▶ [EXERCISE REQUIREMENTS]: Give back the whole listing exactly as shown.

··········

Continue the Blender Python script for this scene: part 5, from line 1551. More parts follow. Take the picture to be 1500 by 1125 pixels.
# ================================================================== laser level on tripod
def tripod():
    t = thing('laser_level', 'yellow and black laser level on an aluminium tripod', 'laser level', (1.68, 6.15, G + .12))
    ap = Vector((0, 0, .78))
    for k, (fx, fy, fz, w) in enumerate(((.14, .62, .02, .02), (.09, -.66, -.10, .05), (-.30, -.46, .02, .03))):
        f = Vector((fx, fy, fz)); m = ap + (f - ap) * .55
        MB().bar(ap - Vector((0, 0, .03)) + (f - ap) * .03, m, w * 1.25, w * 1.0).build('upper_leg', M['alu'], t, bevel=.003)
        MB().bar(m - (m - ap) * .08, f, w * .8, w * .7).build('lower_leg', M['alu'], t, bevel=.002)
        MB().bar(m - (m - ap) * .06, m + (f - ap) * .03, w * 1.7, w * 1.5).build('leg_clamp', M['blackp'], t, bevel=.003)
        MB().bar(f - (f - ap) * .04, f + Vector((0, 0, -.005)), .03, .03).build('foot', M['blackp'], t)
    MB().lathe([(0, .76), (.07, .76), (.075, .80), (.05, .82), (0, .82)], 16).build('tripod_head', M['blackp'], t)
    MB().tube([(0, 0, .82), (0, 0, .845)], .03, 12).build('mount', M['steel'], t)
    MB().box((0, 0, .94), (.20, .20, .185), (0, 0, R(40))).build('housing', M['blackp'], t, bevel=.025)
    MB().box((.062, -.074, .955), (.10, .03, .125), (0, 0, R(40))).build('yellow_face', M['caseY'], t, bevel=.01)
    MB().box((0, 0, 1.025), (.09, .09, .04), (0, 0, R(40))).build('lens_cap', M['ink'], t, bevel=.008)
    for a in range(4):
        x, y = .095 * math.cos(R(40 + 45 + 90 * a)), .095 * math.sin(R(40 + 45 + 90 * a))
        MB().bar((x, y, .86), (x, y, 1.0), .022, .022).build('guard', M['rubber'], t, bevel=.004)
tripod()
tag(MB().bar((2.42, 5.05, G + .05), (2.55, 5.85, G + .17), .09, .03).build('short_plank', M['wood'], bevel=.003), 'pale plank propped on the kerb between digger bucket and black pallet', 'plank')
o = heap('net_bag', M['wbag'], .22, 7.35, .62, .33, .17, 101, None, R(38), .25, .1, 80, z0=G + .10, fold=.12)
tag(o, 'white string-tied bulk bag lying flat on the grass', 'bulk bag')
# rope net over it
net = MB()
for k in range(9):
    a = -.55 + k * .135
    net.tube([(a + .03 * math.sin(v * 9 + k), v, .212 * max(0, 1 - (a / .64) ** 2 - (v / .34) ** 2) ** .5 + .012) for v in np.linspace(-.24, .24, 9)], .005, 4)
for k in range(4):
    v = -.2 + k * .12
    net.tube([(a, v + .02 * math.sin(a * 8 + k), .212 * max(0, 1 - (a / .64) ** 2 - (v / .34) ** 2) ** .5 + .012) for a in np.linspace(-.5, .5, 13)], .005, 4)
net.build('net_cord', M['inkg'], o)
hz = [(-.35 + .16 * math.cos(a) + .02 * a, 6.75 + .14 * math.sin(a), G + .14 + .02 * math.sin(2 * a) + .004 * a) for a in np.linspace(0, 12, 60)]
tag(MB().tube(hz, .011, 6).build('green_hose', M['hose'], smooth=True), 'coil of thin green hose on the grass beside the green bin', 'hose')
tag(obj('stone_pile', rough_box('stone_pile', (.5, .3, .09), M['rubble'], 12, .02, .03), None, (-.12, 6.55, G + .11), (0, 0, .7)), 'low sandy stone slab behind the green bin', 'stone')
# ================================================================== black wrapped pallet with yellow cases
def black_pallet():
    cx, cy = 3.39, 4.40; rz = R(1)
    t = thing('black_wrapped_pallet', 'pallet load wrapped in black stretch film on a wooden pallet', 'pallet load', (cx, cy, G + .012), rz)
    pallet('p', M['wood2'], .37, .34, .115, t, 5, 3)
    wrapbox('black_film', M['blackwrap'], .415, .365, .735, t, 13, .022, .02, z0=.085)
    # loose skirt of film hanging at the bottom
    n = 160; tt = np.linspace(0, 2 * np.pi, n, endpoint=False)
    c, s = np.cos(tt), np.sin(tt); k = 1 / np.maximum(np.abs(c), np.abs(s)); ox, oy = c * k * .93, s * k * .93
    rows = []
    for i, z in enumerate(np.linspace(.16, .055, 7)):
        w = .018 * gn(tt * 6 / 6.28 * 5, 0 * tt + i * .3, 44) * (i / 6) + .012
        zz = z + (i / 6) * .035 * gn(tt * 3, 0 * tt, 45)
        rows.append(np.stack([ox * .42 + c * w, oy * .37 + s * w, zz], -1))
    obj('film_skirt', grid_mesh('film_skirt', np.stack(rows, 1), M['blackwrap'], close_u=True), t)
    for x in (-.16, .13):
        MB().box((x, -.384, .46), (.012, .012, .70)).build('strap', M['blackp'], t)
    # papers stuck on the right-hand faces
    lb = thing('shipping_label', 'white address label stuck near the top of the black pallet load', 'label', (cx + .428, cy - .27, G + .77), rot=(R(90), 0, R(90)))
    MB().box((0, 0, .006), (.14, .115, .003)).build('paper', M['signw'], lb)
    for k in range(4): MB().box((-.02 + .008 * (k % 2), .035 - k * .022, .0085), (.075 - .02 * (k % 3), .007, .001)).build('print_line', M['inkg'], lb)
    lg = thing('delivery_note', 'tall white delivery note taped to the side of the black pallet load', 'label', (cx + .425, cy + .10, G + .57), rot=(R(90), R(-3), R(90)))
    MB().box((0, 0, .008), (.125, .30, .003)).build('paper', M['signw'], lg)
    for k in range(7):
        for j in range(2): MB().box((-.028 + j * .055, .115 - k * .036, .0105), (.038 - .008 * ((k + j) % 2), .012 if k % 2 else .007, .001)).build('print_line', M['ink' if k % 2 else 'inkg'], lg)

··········

▶ [RESPONSE]:
Continue the Blender Python script for this scene: part 5, from line 1551. More parts follow. Take the picture to be 1500 by 1125 pixels.
# ================================================================== laser level on tripod
def tripod():
    t = thing('laser_level', 'yellow and black laser level on an aluminium tripod', 'laser level', (1.68, 6.15, G + .12))
    ap = Vector((0, 0, .78))
    for k, (fx, fy, fz, w) in enumerate(((.14, .62, .02, .02), (.09, -.66, -.10, .05), (-.30, -.46, .02, .03))):
        f = Vector((fx, fy, fz)); m = ap + (f - ap) * .55
        MB().bar(ap - Vector((0, 0, .03)) + (f - ap) * .03, m, w * 1.25, w * 1.0).build('upper_leg', M['alu'], t, bevel=.003)
        MB().bar(m - (m - ap) * .08, f, w * .8, w * .7).build('lower_leg', M['alu'], t, bevel=.002)
        MB().bar(m - (m - ap) * .06, m + (f - ap) * .03, w * 1.7, w * 1.5).build('leg_clamp', M['blackp'], t, bevel=.003)
        MB().bar(f - (f - ap) * .04, f + Vector((0, 0, -.005)), .03, .03).build('foot', M['blackp'], t)
    MB().lathe([(0, .76), (.07, .76), (.075, .80), (.05, .82), (0, .82)], 16).build('tripod_head', M['blackp'], t)
    MB().tube([(0, 0, .82), (0, 0, .845)], .03, 12).build('mount', M['steel'], t)
    MB().box((0, 0, .94), (.20, .20, .185), (0, 0, R(40))).build('housing', M['blackp'], t, bevel=.025)
    MB().box((.062, -.074, .955), (.10, .03, .125), (0, 0, R(40))).build('yellow_face', M['caseY'], t, bevel=.01)
    MB().box((0, 0, 1.025), (.09, .09, .04), (0, 0, R(40))).build('lens_cap', M['ink'], t, bevel=.008)
    for a in range(4):
        x, y = .095 * math.cos(R(40 + 45 + 90 * a)), .095 * math.sin(R(40 + 45 + 90 * a))
        MB().bar((x, y, .86), (x, y, 1.0), .022, .022).build('guard', M['rubber'], t, bevel=.004)
tripod()
tag(MB().bar((2.42, 5.05, G + .05), (2.55, 5.85, G + .17), .09, .03).build('short_plank', M['wood'], bevel=.003), 'pale plank propped on the kerb between digger bucket and black pallet', 'plank')
o = heap('net_bag', M['wbag'], .22, 7.35, .62, .33, .17, 101, None, R(38), .25, .1, 80, z0=G + .10, fold=.12)
tag(o, 'white string-tied bulk bag lying flat on the grass', 'bulk bag')
# rope net over it
net = MB()
for k in range(9):
    a = -.55 + k * .135
    net.tube([(a + .03 * math.sin(v * 9 + k), v, .212 * max(0, 1 - (a / .64) ** 2 - (v / .34) ** 2) ** .5 + .012) for v in np.linspace(-.24, .24, 9)], .005, 4)
for k in range(4):
    v = -.2 + k * .12
    net.tube([(a, v + .02 * math.sin(a * 8 + k), .212 * max(0, 1 - (a / .64) ** 2 - (v / .34) ** 2) ** .5 + .012) for a in np.linspace(-.5, .5, 13)], .005, 4)
net.build('net_cord', M['inkg'], o)
hz = [(-.35 + .16 * math.cos(a) + .02 * a, 6.75 + .14 * math.sin(a), G + .14 + .02 * math.sin(2 * a) + .004 * a) for a in np.linspace(0, 12, 60)]
tag(MB().tube(hz, .011, 6).build('green_hose', M['hose'], smooth=True), 'coil of thin green hose on the grass beside the green bin', 'hose')
tag(obj('stone_pile', rough_box('stone_pile', (.5, .3, .09), M['rubble'], 12, .02, .03), None, (-.12, 6.55, G + .11), (0, 0, .7)), 'low sandy stone slab behind the green bin', 'stone')
# ================================================================== black wrapped pallet with yellow cases
def black_pallet():
    cx, cy = 3.39, 4.40; rz = R(1)
    t = thing('black_wrapped_pallet', 'pallet load wrapped in black stretch film on a wooden pallet', 'pallet load', (cx, cy, G + .012), rz)
    pallet('p', M['wood2'], .37, .34, .115, t, 5, 3)
    wrapbox('black_film', M['blackwrap'], .415, .365, .735, t, 13, .022, .02, z0=.085)
    # loose skirt of film hanging at the bottom
    n = 160; tt = np.linspace(0, 2 * np.pi, n, endpoint=False)
    c, s = np.cos(tt), np.sin(tt); k = 1 / np.maximum(np.abs(c), np.abs(s)); ox, oy = c * k * .93, s * k * .93
    rows = []
    for i, z in enumerate(np.linspace(.16, .055, 7)):
        w = .018 * gn(tt * 6 / 6.28 * 5, 0 * tt + i * .3, 44) * (i / 6) + .012
        zz = z + (i / 6) * .035 * gn(tt * 3, 0 * tt, 45)
        rows.append(np.stack([ox * .42 + c * w, oy * .37 + s * w, zz], -1))
    obj('film_skirt', grid_mesh('film_skirt', np.stack(rows, 1), M['blackwrap'], close_u=True), t)
    for x in (-.16, .13):
        MB().box((x, -.384, .46), (.012, .012, .70)).build('strap', M['blackp'], t)
    # papers stuck on the right-hand faces
    lb = thing('shipping_label', 'white address label stuck near the top of the black pallet load', 'label', (cx + .428, cy - .27, G + .77), rot=(R(90), 0, R(90)))
    MB().box((0, 0, .006), (.14, .115, .003)).build('paper', M['signw'], lb)
    for k in range(4): MB().box((-.02 + .008 * (k % 2), .035 - k * .022, .0085), (.075 - .02 * (k % 3), .007, .001)).build('print_line', M['inkg'], lb)
    lg = thing('delivery_note', 'tall white delivery note taped to the side of the black pallet load', 'label', (cx + .425, cy + .10, G + .57), rot=(R(90), R(-3), R(90)))
    MB().box((0, 0, .008), (.125, .30, .003)).build('paper', M['signw'], lg)
    for k in range(7):
        for j in range(2): MB().box((-.028 + j * .055, .115 - k * .036, .0105), (.038 - .008 * ((k + j) % 2), .012 if k % 2 else .007, .001)).build('print_line', M['ink' if k % 2 else 'inkg'], lg)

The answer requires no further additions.